▶ Task description:
Your output is the lines from the first one to the one containing "sc.cycles.sample_clamp_indirect = 6.0", repeated exactly, with images left out.
+ + + +
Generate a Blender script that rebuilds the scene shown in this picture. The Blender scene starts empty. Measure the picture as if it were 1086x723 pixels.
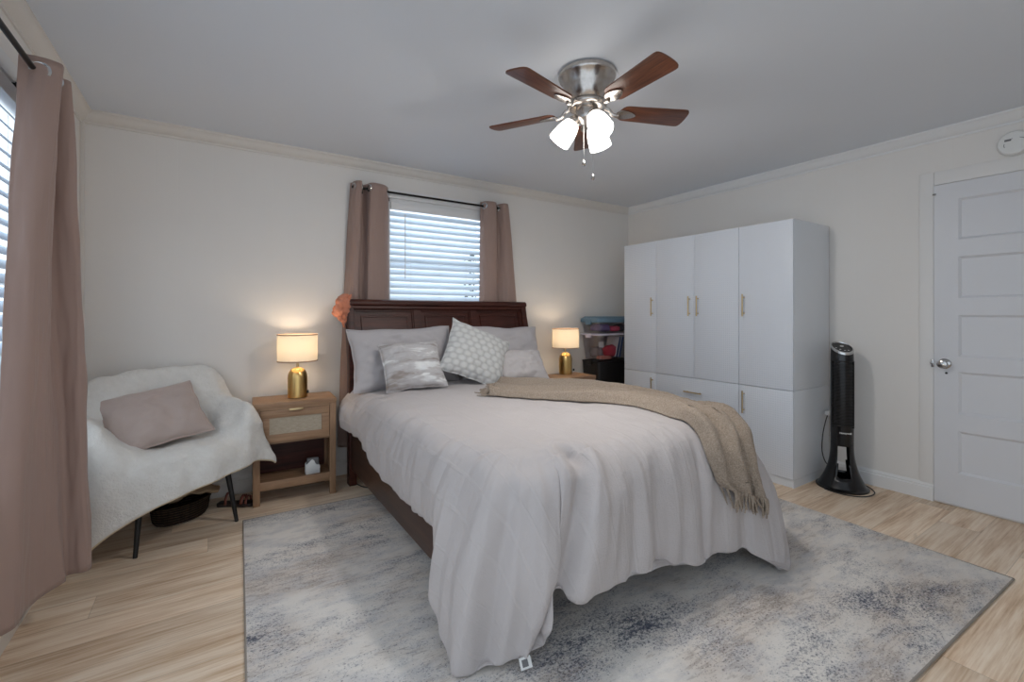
import bpy, bmesh, math, random
from mathutils import Vector, Matrix, Euler, noise
from mathutils.bvhtree import BVHTree

PI = math.pi
sc = bpy.context.scene
C = sc.collection
random.seed(7)

# ------------------------------------------------------------------ camera, world, light, exposure
cam_d = bpy.data.cameras.new('camera')
cam = bpy.data.objects.new('camera', cam_d); C.objects.link(cam)
cam.location = (0, 0, 1.2353)
cam.rotation_euler = (PI / 2, 0, -0.5785)
cam_d.sensor_width = 36.0
cam_d.lens = 484.6 / 1086 * 36.0
cam_d.shift_y = -28.9 / 1086
cam_d.clip_start = 0.02
sc.camera = cam

sc.view_settings.view_transform = 'Standard'
sc.view_settings.look = 'None'
sc.view_settings.gamma = 1.0
sc.view_settings.exposure = 0.22
sc.view_settings.use_curve_mapping = False
sc.cycles.use_denoising = True
sc.cycles.max_bounces = 10
sc.cycles.diffuse_bounces = 6
sc.cycles.glossy_bounces = 4
sc.cycles.transparent_max_bounces = 16
sc.cycles.sample_clamp_indirect = 6.0

DAY = (0.78, 0.89, 1.0)
world = bpy.data.worlds.new('world'); sc.world = world
world.use_nodes = True
bg = world.node_tree.nodes['Background']
bg.inputs[0].default_value = (*DAY, 1)
bg.inputs[1].default_value = 1.15
WINDOW_W = 10.0
FAN_W = 5.2          # bulb light leaving the open mouth of each fan shade      # daylight arriving at each window
FAN_E = 4.5          # glow of the fan's glass shades
LAMP_W = 1.7         # bedside bulbs


def area(name, loc, rot, sx, sy, power, col):
    l = bpy.data.lights.new(name, 'AREA'); l.shape = 'RECTANGLE'; l.size = sx; l.size_y = sy
    l.energy = power; l.color = col
    o = bpy.data.objects.new(name, l); C.objects.link(o)
    o.location = loc; o.rotation_euler = rot
    return o


# daylight just outside the two windows, shining in through the blinds
area('daylight_left', (-0.95, 2.05, 1.45), (0, -PI / 2, 0), 1.6, 1.6, WINDOW_W * 1.8, (0.80, 0.90, 1.0))
area('daylight_back', (1.63, 3.95, 1.75), (-PI / 2, 0, 0), 1.0, 1.0, WINDOW_W, (0.80, 0.90, 1.0))

# ------------------------------------------------------------------ materials
def srgb(r, g, b):
    f = lambda c: (c / 255 / 12.92) if c / 255 <= 0.04045 else ((c / 255 + 0.055) / 1.055) ** 2.4
    return (f(r), f(g), f(b), 1)


class NT:
    def __init__(s, name):
        s.m = bpy.data.materials.new(name); s.m.use_nodes = True
        s.t = s.m.node_tree; s.b = s.t.nodes['Principled BSDF']; s.out = s.t.nodes['Material Output']

    def n(s, kind, **kw):
        nd = s.t.nodes.new('ShaderNode' + kind)
        for k, v in kw.items():
            if k.startswith('i_'):
                key = k[2:]
                key = int(key) if key.isdigit() else key.replace('_', ' ')
                s.set(nd.inputs[key], v)
            else:
                setattr(nd, k, v)
        return nd

    def set(s, inp, v):
        if isinstance(v, bpy.types.NodeSocket): s.t.links.new(v, inp)
        else: inp.default_value = v

    def math(s, op, a, b=0.0, c=0.0):
        nd = s.t.nodes.new('ShaderNodeMath'); nd.operation = op
        for i, v in enumerate((a, b, c)): s.set(nd.inputs[i], v)
        return nd.outputs[0]

    def mix(s, fac, a, b):
        nd = s.t.nodes.new('ShaderNodeMix'); nd.data_type = 'RGBA'
        s.set(nd.inputs[0], fac); s.set(nd.inputs[6], a); s.set(nd.inputs[7], b)
        return nd.outputs[2]

    def obj(s, scale=(1, 1, 1), rot=(0, 0, 0)):
        tc = s.n('TexCoord'); mp = s.n('Mapping')
        mp.inputs['Scale'].default_value = scale; mp.inputs['Rotation'].default_value = rot
        s.t.links.new(tc.outputs['Object'], mp.inputs['Vector'])
        return mp.outputs[0]

    def uv(s, scale=(1, 1, 1)):
        tc = s.n('TexCoord'); mp = s.n('Mapping')
        mp.inputs['Scale'].default_value = scale
        s.t.links.new(tc.outputs['UV'], mp.inputs['Vector'])
        return mp.outputs[0]

    def noise(s, vec, scale, detail=3, rough=.55):
        nd = s.n('TexNoise'); s.set(nd.inputs['Vector'], vec)
        nd.inputs['Scale'].default_value = scale; nd.inputs['Detail'].default_value = detail
        nd.inputs['Roughness'].default_value = rough
        return nd.outputs[0]

    def ramp(s, fac, stops):
        nd = s.n('ValToRGB'); s.set(nd.inputs[0], fac)
        e = nd.color_ramp.elements
        while len(e) < len(stops): e.new(0.5)
        for el, (p, c) in zip(e, stops):
            el.position = p; el.color = c if len(c) == 4 else (*c, 1)
        return nd.outputs[0]

    def step(s, fac, a, b):
        nd = s.n('MapRange'); s.set(nd.inputs[0], fac)
        nd.inputs[1].default_value = a; nd.inputs[2].default_value = b
        return nd.outputs[0]

    def bump(s, h, strength=.3, dist=.01):
        nd = s.n('Bump'); s.set(nd.inputs['Height'], h)
        nd.inputs['Strength'].default_value = strength; nd.inputs['Distance'].default_value = dist
        s.t.links.new(nd.outputs[0], s.b.inputs['Normal'])

    def base(s, col=None, rough=.5, metal=0, spec=.5):
        if col is not None: s.set(s.b.inputs['Base Color'], col)
        s.b.inputs['Roughness'].default_value = rough
        s.b.inputs['Metallic'].default_value = metal
        s.b.inputs['Specular IOR Level'].default_value = spec
        return s.m


def plain(name, col, rough=.5, metal=0, spec=.5, var=.06, vs=8.0, bump=0.0, bs=200):
    t = NT(name)
    nz = t.noise(t.obj(), vs)
    lo = tuple(c * (1 - var) for c in col[:3]) + (1,); hi = tuple(min(1, c * (1 + var)) for c in col[:3]) + (1,)
    t.base(t.mix(nz, lo, hi), rough, metal, spec)
    if bump: t.bump(t.noise(t.obj(), bs, 2), bump, .004)
    return t.m


def wood(name, dark, light, axis='x', scale=1.0, rough=.45, spec=.4, stretch=14):
    t = NT(name)
    sc_ = {'x': (1, stretch, stretch), 'y': (stretch, 1, stretch), 'z': (stretch, stretch, 1)}[axis]
    v = t.obj(tuple(a * scale for a in sc_))
    a = t.noise(v, 2.2, 5, .6); b = t.noise(v, 9, 3, .6)
    f = t.math('ADD', t.math('MULTIPLY', a, .7), t.math('MULTIPLY', b, .3))
    t.base(t.ramp(f, [(.32, dark), (.68, light)]), rough, 0, spec)
    t.bump(b, .08, .002)
    return t.m


def fabric(name, col, weave=900, strength=.25, var=.05, rough=.95, fuzz=0.0, translucent=0.0):
    t = NT(name)
    nz = t.noise(t.obj(), 6, 4)
    lo = tuple(c * (1 - var) for c in col[:3]) + (1,); hi = tuple(min(1, c * (1 + var)) for c in col[:3]) + (1,)
    t.base(t.mix(nz, lo, hi), rough, 0, .15)
    t.b.inputs['Sheen Weight'].default_value = fuzz
    t.bump(t.noise(t.obj(), weave, 2), strength, .003)
    if translucent:
        tr = t.n('BsdfTranslucent'); tr.inputs[0].default_value = hi
        mx = t.n('MixShader'); mx.inputs[0].default_value = translucent
        t.t.links.new(t.b.outputs[0], mx.inputs[1]); t.t.links.new(tr.outputs[0], mx.inputs[2])
        t.t.links.new(mx.outputs[0], t.out.inputs[0])
    return t.m


M = {}
# painted walls, panelled with shallow vertical grooves
def wall_paint(name, axis):
    t = NT(name)
    tc = t.n('TexCoord'); sp = t.n('SeparateXYZ'); t.t.links.new(tc.outputs['Object'], sp.inputs[0])
    u = sp.outputs[axis]
    col = t.mix(t.noise(t.obj(), 1.3), srgb(222, 218, 214), srgb(229, 226, 222))
    g = None
    for per, off in ((1.22, .0), (1.22, .19), (1.22, .31), (1.22, .51), (1.22, .64), (1.22, .86), (1.22, 1.0)):
        fr = t.math('FRACT', t.math('DIVIDE', t.math('ADD', u, off + 3.05), per))
        d = t.math('ABSOLUTE', t.math('SUBTRACT', fr, .5))
        k = t.math('LESS_THAN', d, .0022)
        g = k if g is None else t.math('MAXIMUM', g, k)
    t.base(col, .55, 0, .3)
    h = t.math('ADD', t.math('MULTIPLY', g, -1.0), t.math('MULTIPLY', t.noise(t.obj(), 60, 2), .10))
    t.bump(h, .28, .004)
    return t.m


M['wall_x'] = wall_paint('panelled_wall_paint', 0)
M['wall_y'] = wall_paint('panelled_side_wall_paint', 1)
M['ceiling'] = plain('ceiling_paint', srgb(219, 224, 231), .7, var=.01, vs=2, bump=.05, bs=90)
M['trim'] = plain('trim_paint', srgb(218, 213, 207), .45, var=.02)
M['white_trim'] = plain('white_trim_paint', srgb(226, 226, 226), .4, var=.01)
M['door'] = plain('door_paint', srgb(214, 215, 219), .38, var=.015)
M['blind'] = NT('blind_slat_white')
_t = M['blind']; _t.base(srgb(225, 231, 236), .45, 0, .4)
_tr = _t.n('BsdfTranslucent'); _tr.inputs[0].default_value = srgb(225, 236, 246)
_mx = _t.n('MixShader'); _mx.inputs[0].default_value = .30
_t.t.links.new(_t.b.outputs[0], _mx.inputs[1]); _t.t.links.new(_tr.outputs[0], _mx.inputs[2])
_t.t.links.new(_mx.outputs[0], _t.out.inputs[0]); M['blind'] = _t.m


def glass(name, tint=(1, 1, 1, 1), gloss=.07, rough=.02):
    t = NT(name)
    tr = t.n('BsdfTransparent'); tr.inputs[0].default_value = tint
    gl = t.n('BsdfGlossy'); gl.inputs['Roughness'].default_value = rough
    mx = t.n('MixShader'); mx.inputs[0].default_value = gloss
    t.t.links.new(tr.outputs[0], mx.inputs[1]); t.t.links.new(gl.outputs[0], mx.inputs[2])
    t.t.links.new(mx.outputs[0], t.out.inputs[0])
    return t.m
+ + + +
▶ Problem solution:
Generate a Blender script that rebuilds the scene shown in this picture. The Blender scene starts empty. Measure the picture as if it were 1086x723 pixels.
import bpy, bmesh, math, random
from mathutils import Vector, Matrix, Euler, noise
from mathutils.bvhtree import BVHTree

PI = math.pi
sc = bpy.context.scene
C = sc.collection
random.seed(7)

# ------------------------------------------------------------------ camera, world, light, exposure
cam_d = bpy.data.cameras.new('camera')
cam = bpy.data.objects.new('camera', cam_d); C.objects.link(cam)
cam.location = (0, 0, 1.2353)
cam.rotation_euler = (PI / 2, 0, -0.5785)
cam_d.sensor_width = 36.0
cam_d.lens = 484.6 / 1086 * 36.0
cam_d.shift_y = -28.9 / 1086
cam_d.clip_start = 0.02
sc.camera = cam

sc.view_settings.view_transform = 'Standard'
sc.view_settings.look = 'None'
sc.view_settings.gamma = 1.0
sc.view_settings.exposure = 0.22
sc.view_settings.use_curve_mapping = False
sc.cycles.use_denoising = True
sc.cycles.max_bounces = 10
sc.cycles.diffuse_bounces = 6
sc.cycles.glossy_bounces = 4
sc.cycles.transparent_max_bounces = 16
sc.cycles.sample_clamp_indirect = 6.0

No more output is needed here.